The sky begins to lighten well before sunrise, a phenomenon known as twilight. Sunrise is officially defined as the precise moment when the sun’s upper edge appears to touch the visible horizon. This definition accounts for atmospheric refraction, which bends the sun’s rays and makes the solar disk appear slightly higher than its true position. This period of increasing light results from sunlight interacting with the Earth’s atmosphere.
The Mechanism of Light Before Sunrise
The light that illuminates the pre-dawn sky comes from the sun, even when the sun itself is still hidden below the horizon line. This is possible because the Earth is surrounded by its atmosphere, which extends many miles above the surface. Sunlight travels in a straight line until it enters this gaseous layer, where it encounters countless tiny molecules of nitrogen and oxygen.
The interaction between sunlight and these small molecules causes a process called Rayleigh scattering. This scattering is highly effective at deflecting the shorter, bluer wavelengths of light in all directions, diffusing the light across the upper atmosphere. Some of this scattered light is redirected back toward the ground, making the sky appear luminous even before the sun’s direct rays can reach a surface observer.

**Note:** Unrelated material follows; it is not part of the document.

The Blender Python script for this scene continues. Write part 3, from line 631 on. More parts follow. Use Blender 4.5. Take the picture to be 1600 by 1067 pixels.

The amount of atmosphere the light travels through dictates the intensity and color of the light we see. Because the light path is long during twilight, blue light is scattered away, leaving longer-wavelength reds and oranges to dominate the light reaching the upper atmosphere. This scattered light then creates the soft, diffuse illumination of the dawn sky.

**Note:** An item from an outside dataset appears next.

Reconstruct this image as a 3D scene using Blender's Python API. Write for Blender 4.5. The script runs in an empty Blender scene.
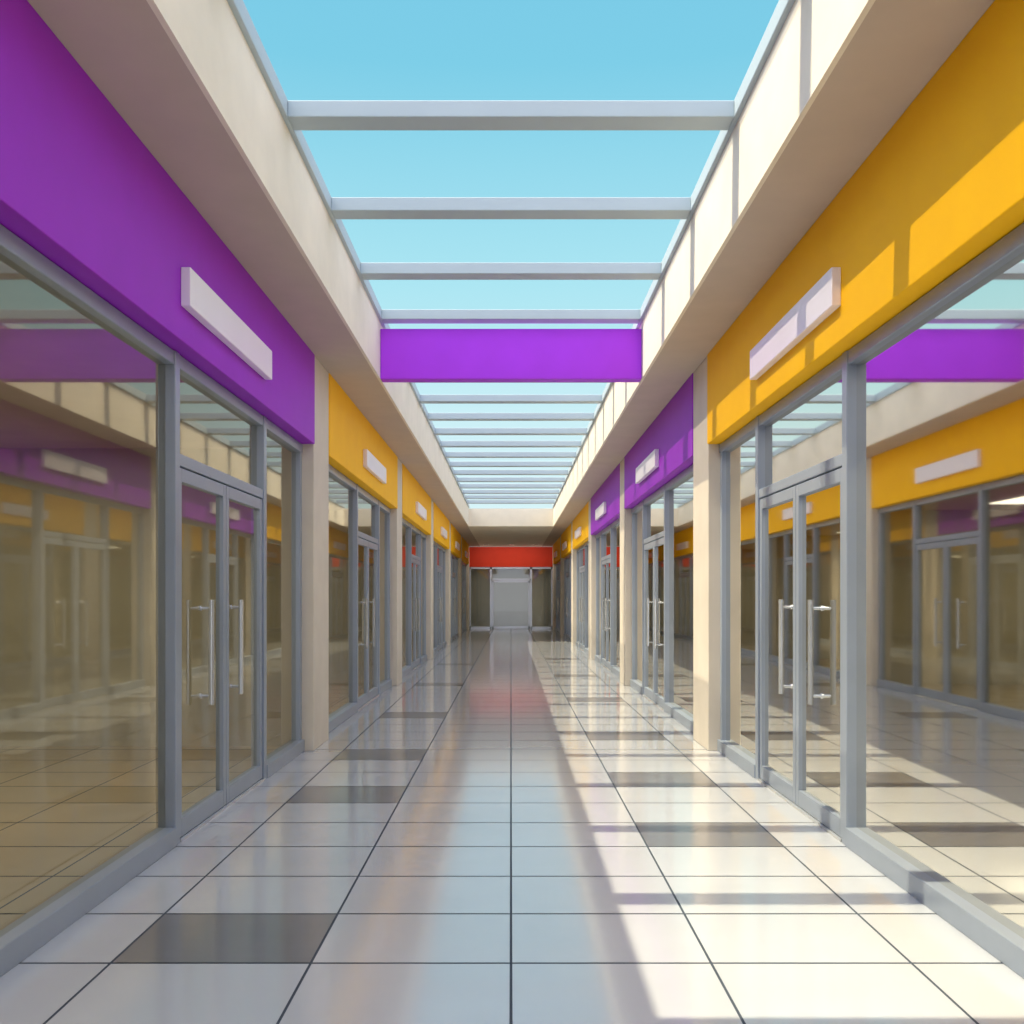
import bpy, math
from mathutils import Vector
S=bpy.context.scene
S.view_settings.view_transform='Standard'
S.view_settings.look='None'
S.view_settings.exposure=0.0

def lin(c):
    return tuple(((v/255)/12.92 if v/255<=0.04045 else ((v/255+0.055)/1.055)**2.4) for v in c)+(1.0,)

def mat(name,rgb,rough=0.5,metal=0.0,coat=0.0,noise=0.04,nscale=3.0,bump=0.0,spec=0.5,ior=1.5,coat_ior=1.5,coat_rough=.04):
    m=bpy.data.materials.new(name); m.use_nodes=True
    nt=m.node_tree; b=nt.nodes['Principled BSDF']
    b.inputs['Roughness'].default_value=rough
    b.inputs['Metallic'].default_value=metal
    b.inputs['Coat Weight'].default_value=coat
    b.inputs['Coat Roughness'].default_value=coat_rough
    b.inputs['Coat IOR'].default_value=coat_ior
    b.inputs['Specular IOR Level'].default_value=spec
    b.inputs['IOR'].default_value=ior
    tc=nt.nodes.new('ShaderNodeTexCoord'); nz=nt.nodes.new('ShaderNodeTexNoise')
    nz.inputs['Scale'].default_value=nscale; nz.inputs['Detail'].default_value=4
    nt.links.new(tc.outputs['Object'],nz.inputs['Vector'])
    cr=nt.nodes.new('ShaderNodeValToRGB')
    c=lin(rgb)
    cr.color_ramp.elements[0].position=.3; cr.color_ramp.elements[1].position=.7
    cr.color_ramp.elements[0].color=tuple(v*(1-noise) for v in c[:3])+(1,)
    cr.color_ramp.elements[1].color=tuple(min(1,v*(1+noise)) for v in c[:3])+(1,)
    nt.links.new(nz.outputs['Fac'],cr.inputs['Fac'])
    nt.links.new(cr.outputs['Color'],b.inputs['Base Color'])
    if bump:
        n2=nt.nodes.new('ShaderNodeTexNoise'); n2.inputs['Scale'].default_value=60
        nt.links.new(tc.outputs['Object'],n2.inputs['Vector'])
        bp=nt.nodes.new('ShaderNodeBump'); bp.inputs['Strength'].default_value=bump; bp.inputs['Distance'].default_value=0.005
        nt.links.new(n2.outputs['Fac'],bp.inputs['Height']); nt.links.new(bp.outputs['Normal'],b.inputs['Normal'])
    return m

def glass(name,tint,base,refl):
    m=bpy.data.materials.new(name); m.use_nodes=True
    nt=m.node_tree; nt.nodes.clear()
    o=nt.nodes.new('ShaderNodeOutputMaterial'); mx=nt.nodes.new('ShaderNodeMixShader')
    t=nt.nodes.new('ShaderNodeBsdfTransparent'); t.inputs[0].default_value=tint
    g=nt.nodes.new('ShaderNodeBsdfGlossy'); g.inputs['Color'].default_value=refl; g.inputs['Roughness'].default_value=0.03
    f=nt.nodes.new('ShaderNodeFresnel'); f.inputs['IOR'].default_value=1.5
    a=nt.nodes.new('ShaderNodeMath'); a.operation='ADD'; a.inputs[1].default_value=base; a.use_clamp=True
    nt.links.new(f.outputs[0],a.inputs[0]); nt.links.new(a.outputs[0],mx.inputs[0])
    nt.links.new(t.outputs[0],mx.inputs[1]); nt.links.new(g.outputs[0],mx.inputs[2]); nt.links.new(mx.outputs[0],o.inputs[0])
    return m

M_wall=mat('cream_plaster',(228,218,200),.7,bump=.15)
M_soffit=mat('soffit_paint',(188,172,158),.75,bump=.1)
M_pillar=mat('pillar_plaster',(208,198,184),.6,bump=.1)
M_int=mat('shop_interior_paint',(166,158,136),.8)
M_alu=mat('brushed_aluminium',(150,160,176),.35,metal=.3,noise=.03)
M_steel=mat('steel',(205,208,212),.2,metal=.6,noise=.02)
M_beam=mat('beam_paint',(172,186,194),.5,noise=.02,spec=.3)
M_tile=mat('porcelain_tile',(196,200,208),.25,noise=.03,nscale=1.2,coat=1,coat_ior=1.65,coat_rough=.10)
M_shop=mat('shop_floor_tile',(158,142,108),.35,noise=.04,nscale=1.2)
M_dark=mat('grey_tile',(112,112,118),.3,noise=.05,coat=1,coat_ior=1.5,coat_rough=.12)
M_grout=mat('grout',(64,74,88),.8)
M_purple=mat('purple_panel',(154,38,200),.55,noise=.03,spec=.3)
M_purple2=mat('violet_panel',(180,58,240),.55,noise=.03,spec=.3)
M_orange=mat('orange_panel',(255,190,0),.6,noise=.03,spec=.2)
M_red=mat('red_panel',(205,54,26),.6,noise=.03,spec=.2)
M_plate=mat('sign_plate',(240,232,240),.35,noise=.01)
M_glass=glass('shop_glass',(.82,.85,.81,1),.11,(.88,.85,.77,1))
M_endwall=mat('grey_interior_paint',(128,124,114),.8)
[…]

The Three Stages of Twilight
The pre-dawn period is divided into three distinct stages based on the sun’s angular position below the horizon. These stages provide a precise measure of available light, defined by how many degrees the sun’s geometric center is depressed below the horizon. This categorization moves from the darkest phase to the lightest phase, ending at sunrise.
Astronomical Twilight
Astronomical twilight begins when the sun is 18 degrees below the horizon. The sky remains dark enough for faint celestial objects, such as distant galaxies, to be observed without ambient light interference. For the average person, the illumination is practically imperceptible, and the sky appears completely dark. This phase marks the transition from night to day as scattered light enters the highest atmosphere.
Nautical Twilight
Nautical twilight starts when the sun reaches 12 degrees below the horizon. The illumination is sufficient for a mariner at sea to distinguish the horizon line. This visibility allowed sailors to take navigational measurements against the still-visible horizon. The horizon becomes discernible, but the outlines of terrestrial objects are difficult to make out without artificial lighting.
Civil Twilight
Civil twilight is the final and most practical stage, beginning when the sun is 6 degrees below the horizon. There is enough ambient light to conduct ordinary outdoor activities. Just before sunrise, most objects are clearly visible, and artificial lighting is no longer required for tasks like reading. The sky rapidly brightens as the sun nears the horizon.
Why Twilight Duration Changes
The time required to move through these three stages of twilight is not fixed and varies significantly based on latitude. This variability is due to the angle at which the sun’s path intersects the horizon line. The sun must travel 18 degrees vertically to complete the entire twilight process, from astronomical dawn to sunrise.
Near the equator, the sun’s daily path is nearly perpendicular to the horizon. This steep angle means the sun moves through the 18-degree twilight zone quickly, resulting in a total duration of only about 75 minutes. Twilight is brief, transitioning rapidly from dark to full daylight.
In contrast, at higher latitudes closer to the poles, the sun’s path is much shallower, or oblique, relative to the horizon. The sun must travel a longer distance along this shallow slope to achieve the 18-degree change in vertical depression. Consequently, the duration of twilight can stretch for several hours, leading to the prolonged summer evenings experienced in northern regions.